The real Koran story in Iraq has nothing to do with mistreatment of the book. Rather, it has to do with crimes against humanity committed in Iraq every day inspired by the Prophet's word. In the name of redeeming Islam, jihadists steal across Iraq's borders intent on murder, kidnapping, and other acts of barbarism. Together with homegrown insurgents, they plant bombs along heavily traveled roads, attack schools and marketplaces, seize and murder civilians, target the country's infrastructure, and blow themselves apart after penetrating the largest crowds of innocents they can find.

Their enemies are democracy, modernity, equality for women, cultural licentiousness, and any version of religion save their own. The qualities they hate most are embodied in the United States, a nation of diversity, tolerance, and the secular rule of law. Many jihadists are armed spiritually with the latest fatwah licensing their deed, extolling their sacrifice, praising the blow they have struck against enemies of Allah, assuring them a place in heaven.

Even more to the point, where are the Islamic dissenters? Where are those who we are told represent the sweetness of the Koran, its inner humanism, the jihad connoting the struggle of the soul for virtue rather than the thirst of the warrior for death? Where, in short, are the voices of Islamic enlightenment? And why do the most prominent among them speak so often from London and so rarely from Riyadh, Cairo, Tehran, Damascus, or even Amman.
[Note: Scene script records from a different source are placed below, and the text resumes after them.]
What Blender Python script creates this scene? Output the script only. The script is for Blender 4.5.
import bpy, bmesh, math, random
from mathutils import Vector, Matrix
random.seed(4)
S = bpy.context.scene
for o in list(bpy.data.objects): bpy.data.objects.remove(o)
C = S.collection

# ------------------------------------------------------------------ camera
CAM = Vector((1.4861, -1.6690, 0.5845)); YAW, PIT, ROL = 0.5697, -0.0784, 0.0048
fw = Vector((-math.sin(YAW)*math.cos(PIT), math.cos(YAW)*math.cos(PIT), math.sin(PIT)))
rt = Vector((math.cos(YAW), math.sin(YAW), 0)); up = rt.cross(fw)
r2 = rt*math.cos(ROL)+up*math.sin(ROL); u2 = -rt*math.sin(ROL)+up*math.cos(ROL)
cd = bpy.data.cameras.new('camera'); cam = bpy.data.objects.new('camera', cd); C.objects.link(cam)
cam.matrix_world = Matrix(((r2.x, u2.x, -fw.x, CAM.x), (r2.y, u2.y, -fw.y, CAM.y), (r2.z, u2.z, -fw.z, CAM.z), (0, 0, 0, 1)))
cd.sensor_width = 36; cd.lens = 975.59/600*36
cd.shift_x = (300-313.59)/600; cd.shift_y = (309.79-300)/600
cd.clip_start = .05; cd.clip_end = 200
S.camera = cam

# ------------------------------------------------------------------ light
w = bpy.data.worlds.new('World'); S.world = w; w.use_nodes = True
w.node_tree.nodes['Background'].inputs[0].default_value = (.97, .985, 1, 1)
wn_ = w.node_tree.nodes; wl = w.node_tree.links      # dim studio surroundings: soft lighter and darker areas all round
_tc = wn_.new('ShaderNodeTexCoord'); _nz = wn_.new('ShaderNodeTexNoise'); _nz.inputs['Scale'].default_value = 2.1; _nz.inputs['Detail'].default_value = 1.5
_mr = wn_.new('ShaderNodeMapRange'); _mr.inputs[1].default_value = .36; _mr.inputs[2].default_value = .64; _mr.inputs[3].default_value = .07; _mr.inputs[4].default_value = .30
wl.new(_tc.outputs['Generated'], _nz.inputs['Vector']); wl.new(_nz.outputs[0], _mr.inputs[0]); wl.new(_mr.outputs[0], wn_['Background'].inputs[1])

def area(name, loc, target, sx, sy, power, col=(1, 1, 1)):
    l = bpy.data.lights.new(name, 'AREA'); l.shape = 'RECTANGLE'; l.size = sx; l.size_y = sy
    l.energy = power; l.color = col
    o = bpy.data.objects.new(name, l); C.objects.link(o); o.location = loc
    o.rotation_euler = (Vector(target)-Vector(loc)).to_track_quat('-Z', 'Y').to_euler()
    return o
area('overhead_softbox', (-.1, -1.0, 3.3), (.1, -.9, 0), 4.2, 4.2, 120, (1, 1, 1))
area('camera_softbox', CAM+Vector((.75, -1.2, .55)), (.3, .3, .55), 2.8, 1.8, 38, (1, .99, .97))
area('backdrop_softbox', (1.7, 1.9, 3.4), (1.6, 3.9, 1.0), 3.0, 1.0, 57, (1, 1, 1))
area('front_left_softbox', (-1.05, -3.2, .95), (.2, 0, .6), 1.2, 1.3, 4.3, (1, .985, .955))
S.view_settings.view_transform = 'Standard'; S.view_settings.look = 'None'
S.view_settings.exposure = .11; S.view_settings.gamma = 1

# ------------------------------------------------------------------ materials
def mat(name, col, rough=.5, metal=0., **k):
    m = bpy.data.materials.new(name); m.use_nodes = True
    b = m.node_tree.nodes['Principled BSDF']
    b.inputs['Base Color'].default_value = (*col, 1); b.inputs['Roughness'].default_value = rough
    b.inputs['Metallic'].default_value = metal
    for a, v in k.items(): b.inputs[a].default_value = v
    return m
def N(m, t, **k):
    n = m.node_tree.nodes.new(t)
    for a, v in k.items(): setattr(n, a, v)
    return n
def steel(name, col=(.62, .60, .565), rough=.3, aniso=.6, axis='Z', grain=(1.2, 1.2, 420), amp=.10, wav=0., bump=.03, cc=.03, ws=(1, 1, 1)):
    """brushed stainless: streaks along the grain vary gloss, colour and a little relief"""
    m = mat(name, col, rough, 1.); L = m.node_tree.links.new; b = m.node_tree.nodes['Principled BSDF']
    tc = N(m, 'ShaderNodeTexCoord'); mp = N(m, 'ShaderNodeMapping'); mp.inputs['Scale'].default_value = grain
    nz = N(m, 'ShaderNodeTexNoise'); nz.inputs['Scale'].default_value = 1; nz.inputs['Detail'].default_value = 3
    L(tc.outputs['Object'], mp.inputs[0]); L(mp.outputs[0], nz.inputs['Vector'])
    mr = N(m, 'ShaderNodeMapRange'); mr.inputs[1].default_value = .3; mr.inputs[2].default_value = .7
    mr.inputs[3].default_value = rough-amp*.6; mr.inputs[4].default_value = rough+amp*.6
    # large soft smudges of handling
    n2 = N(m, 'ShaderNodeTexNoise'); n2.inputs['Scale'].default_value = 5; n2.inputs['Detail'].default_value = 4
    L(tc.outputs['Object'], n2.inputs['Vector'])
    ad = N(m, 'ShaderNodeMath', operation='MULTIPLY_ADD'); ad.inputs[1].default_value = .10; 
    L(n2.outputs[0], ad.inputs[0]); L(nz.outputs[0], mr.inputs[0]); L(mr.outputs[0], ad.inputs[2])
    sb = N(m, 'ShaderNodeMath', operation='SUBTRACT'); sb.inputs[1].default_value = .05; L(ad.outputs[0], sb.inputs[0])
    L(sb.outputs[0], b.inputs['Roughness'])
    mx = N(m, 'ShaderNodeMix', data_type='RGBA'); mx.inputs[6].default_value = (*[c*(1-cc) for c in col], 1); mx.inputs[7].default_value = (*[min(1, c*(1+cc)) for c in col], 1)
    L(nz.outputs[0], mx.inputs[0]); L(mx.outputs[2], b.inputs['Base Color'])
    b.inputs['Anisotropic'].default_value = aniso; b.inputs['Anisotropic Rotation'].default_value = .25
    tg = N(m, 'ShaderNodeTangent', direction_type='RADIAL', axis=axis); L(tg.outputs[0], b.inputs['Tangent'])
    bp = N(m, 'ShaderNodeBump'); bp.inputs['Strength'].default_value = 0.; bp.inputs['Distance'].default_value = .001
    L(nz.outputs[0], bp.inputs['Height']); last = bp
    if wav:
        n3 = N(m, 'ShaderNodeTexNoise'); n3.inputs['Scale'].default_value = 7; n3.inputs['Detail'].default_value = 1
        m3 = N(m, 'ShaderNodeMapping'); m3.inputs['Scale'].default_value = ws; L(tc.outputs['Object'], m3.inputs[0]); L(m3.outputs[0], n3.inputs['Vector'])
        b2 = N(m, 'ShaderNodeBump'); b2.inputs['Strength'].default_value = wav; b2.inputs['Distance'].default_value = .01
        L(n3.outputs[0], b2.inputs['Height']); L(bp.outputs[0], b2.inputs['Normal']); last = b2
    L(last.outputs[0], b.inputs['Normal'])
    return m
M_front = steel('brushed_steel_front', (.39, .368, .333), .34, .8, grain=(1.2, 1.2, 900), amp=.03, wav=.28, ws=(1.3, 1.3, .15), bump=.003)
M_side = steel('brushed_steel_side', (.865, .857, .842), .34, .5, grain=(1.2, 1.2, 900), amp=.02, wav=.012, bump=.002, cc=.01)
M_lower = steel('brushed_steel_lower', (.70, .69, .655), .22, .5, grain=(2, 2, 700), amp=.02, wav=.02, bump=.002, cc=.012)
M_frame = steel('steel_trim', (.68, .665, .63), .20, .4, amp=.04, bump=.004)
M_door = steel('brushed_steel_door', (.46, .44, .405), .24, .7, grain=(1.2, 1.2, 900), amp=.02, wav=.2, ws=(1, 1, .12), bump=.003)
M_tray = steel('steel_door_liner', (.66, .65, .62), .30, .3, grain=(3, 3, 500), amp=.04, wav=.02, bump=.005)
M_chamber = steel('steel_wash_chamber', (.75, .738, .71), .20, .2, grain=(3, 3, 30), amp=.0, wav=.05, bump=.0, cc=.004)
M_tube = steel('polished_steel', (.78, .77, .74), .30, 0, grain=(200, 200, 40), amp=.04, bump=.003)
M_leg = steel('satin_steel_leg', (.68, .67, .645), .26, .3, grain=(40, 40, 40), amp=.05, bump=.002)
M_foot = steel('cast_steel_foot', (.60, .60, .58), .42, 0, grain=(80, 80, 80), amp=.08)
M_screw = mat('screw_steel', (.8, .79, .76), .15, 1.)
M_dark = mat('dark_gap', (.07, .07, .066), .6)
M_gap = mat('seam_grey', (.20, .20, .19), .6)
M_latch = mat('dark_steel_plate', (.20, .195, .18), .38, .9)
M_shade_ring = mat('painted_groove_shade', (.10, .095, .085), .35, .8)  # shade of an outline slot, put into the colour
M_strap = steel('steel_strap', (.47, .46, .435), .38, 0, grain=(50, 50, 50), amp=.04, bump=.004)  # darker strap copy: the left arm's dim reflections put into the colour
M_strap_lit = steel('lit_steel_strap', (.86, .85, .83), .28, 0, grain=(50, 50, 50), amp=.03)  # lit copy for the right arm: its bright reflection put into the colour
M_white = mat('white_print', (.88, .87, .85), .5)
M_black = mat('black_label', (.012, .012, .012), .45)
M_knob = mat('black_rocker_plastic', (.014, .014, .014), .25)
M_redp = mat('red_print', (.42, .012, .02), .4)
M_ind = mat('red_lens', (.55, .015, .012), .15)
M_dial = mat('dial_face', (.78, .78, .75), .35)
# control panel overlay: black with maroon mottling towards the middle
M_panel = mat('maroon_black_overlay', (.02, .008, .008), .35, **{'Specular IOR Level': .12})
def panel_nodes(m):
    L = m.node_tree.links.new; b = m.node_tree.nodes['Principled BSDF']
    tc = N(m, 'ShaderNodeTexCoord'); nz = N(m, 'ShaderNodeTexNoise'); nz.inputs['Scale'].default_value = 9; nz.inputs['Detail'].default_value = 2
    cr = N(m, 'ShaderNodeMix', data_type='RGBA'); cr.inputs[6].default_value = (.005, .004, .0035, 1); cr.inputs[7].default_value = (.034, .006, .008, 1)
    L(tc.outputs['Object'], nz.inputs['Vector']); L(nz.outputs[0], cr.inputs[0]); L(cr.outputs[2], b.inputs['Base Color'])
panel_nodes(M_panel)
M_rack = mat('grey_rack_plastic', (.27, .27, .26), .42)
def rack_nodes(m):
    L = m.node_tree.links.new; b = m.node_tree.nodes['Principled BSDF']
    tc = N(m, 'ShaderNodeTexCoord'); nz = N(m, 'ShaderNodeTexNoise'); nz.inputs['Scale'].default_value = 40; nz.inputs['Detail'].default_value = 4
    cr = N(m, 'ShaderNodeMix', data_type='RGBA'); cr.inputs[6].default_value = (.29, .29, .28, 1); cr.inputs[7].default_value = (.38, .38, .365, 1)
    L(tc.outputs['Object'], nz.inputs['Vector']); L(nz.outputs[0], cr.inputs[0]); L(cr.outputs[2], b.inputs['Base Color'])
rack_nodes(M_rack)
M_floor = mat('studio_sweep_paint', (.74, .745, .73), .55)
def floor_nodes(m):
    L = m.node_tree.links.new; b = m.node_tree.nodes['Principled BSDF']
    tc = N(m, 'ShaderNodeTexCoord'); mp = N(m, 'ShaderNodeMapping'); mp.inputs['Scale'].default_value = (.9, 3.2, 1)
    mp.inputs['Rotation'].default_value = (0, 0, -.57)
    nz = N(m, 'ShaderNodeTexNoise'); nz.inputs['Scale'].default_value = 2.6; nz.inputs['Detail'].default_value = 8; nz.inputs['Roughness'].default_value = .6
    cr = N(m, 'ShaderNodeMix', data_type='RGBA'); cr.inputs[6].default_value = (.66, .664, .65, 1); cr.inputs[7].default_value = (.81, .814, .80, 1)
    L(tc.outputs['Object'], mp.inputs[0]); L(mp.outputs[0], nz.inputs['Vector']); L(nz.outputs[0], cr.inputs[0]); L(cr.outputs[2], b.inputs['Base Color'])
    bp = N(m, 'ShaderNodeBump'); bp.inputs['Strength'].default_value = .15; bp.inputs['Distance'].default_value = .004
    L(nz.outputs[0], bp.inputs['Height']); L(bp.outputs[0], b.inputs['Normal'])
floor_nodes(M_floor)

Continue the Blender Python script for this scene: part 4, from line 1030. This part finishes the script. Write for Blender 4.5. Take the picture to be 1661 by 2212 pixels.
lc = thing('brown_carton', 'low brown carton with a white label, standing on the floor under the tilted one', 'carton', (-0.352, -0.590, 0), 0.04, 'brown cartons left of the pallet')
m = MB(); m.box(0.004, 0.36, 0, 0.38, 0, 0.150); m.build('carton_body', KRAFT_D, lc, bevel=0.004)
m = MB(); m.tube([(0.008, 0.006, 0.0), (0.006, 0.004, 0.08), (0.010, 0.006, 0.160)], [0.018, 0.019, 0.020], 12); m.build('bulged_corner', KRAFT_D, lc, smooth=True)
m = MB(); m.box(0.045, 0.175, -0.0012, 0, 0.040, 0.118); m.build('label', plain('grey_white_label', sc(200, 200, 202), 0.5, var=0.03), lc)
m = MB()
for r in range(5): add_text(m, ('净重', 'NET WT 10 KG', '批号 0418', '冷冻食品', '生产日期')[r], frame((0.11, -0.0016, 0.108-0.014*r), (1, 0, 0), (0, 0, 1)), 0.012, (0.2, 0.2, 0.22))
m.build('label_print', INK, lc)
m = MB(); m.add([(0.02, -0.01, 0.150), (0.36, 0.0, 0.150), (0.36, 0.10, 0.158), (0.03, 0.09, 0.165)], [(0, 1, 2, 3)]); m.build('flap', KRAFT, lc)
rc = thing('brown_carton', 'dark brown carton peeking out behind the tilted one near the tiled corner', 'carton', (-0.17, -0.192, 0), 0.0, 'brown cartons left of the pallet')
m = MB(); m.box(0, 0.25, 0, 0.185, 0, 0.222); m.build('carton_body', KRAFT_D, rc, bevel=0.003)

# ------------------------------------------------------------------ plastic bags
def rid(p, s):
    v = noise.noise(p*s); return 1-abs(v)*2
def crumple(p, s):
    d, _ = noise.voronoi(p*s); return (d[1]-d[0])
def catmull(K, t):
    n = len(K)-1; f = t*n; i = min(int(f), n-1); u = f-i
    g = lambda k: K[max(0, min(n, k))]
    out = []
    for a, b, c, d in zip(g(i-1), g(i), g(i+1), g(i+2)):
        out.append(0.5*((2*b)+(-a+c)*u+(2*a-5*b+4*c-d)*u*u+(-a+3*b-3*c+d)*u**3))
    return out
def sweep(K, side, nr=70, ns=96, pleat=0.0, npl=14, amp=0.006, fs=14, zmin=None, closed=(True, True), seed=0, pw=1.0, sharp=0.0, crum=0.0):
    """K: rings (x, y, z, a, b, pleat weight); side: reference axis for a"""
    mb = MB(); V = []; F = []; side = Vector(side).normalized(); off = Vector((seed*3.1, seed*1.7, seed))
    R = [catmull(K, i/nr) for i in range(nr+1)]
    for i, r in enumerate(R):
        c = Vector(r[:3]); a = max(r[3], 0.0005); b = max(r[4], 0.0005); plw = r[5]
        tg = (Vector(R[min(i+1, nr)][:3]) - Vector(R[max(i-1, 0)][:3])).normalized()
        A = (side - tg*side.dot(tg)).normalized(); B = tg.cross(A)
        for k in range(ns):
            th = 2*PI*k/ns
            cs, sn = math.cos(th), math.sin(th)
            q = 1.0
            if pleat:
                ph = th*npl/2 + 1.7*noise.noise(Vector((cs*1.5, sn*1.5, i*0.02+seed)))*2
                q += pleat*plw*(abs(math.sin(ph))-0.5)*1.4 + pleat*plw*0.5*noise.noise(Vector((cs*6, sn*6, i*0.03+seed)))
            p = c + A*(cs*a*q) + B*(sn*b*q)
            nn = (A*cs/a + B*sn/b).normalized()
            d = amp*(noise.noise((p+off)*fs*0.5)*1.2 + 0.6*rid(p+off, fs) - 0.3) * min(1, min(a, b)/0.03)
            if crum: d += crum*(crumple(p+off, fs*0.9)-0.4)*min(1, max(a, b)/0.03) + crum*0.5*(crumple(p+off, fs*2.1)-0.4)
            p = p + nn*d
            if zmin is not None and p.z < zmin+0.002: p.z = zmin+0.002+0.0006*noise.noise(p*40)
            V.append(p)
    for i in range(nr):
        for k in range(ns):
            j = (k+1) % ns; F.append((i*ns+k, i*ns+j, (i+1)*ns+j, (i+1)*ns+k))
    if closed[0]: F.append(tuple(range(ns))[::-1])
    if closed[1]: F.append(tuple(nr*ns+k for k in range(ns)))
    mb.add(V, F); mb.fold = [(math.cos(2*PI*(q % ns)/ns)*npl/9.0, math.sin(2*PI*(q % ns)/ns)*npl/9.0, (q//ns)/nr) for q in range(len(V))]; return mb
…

The real story of Koran debasement is there for the telling, much of it in Iraq were the media are better able to shelve their propensity to disparage the U.S. effort, more often treating atrocity as operational success than as evidence of the insurgents' inhumanity. Perhaps, as some suggest, the media's mind-set harkens back to Vietnam with its phony body counts and spurious claims of progress. I disagree. Rather, it was the failure to find weapons of mass destruction coupled with planning errors allowing the insurgency to gain traction after the war was "won" that created a media environment polluted with cynicism and mistrust. In such an environment it is easy for facts to get in the way of evidence.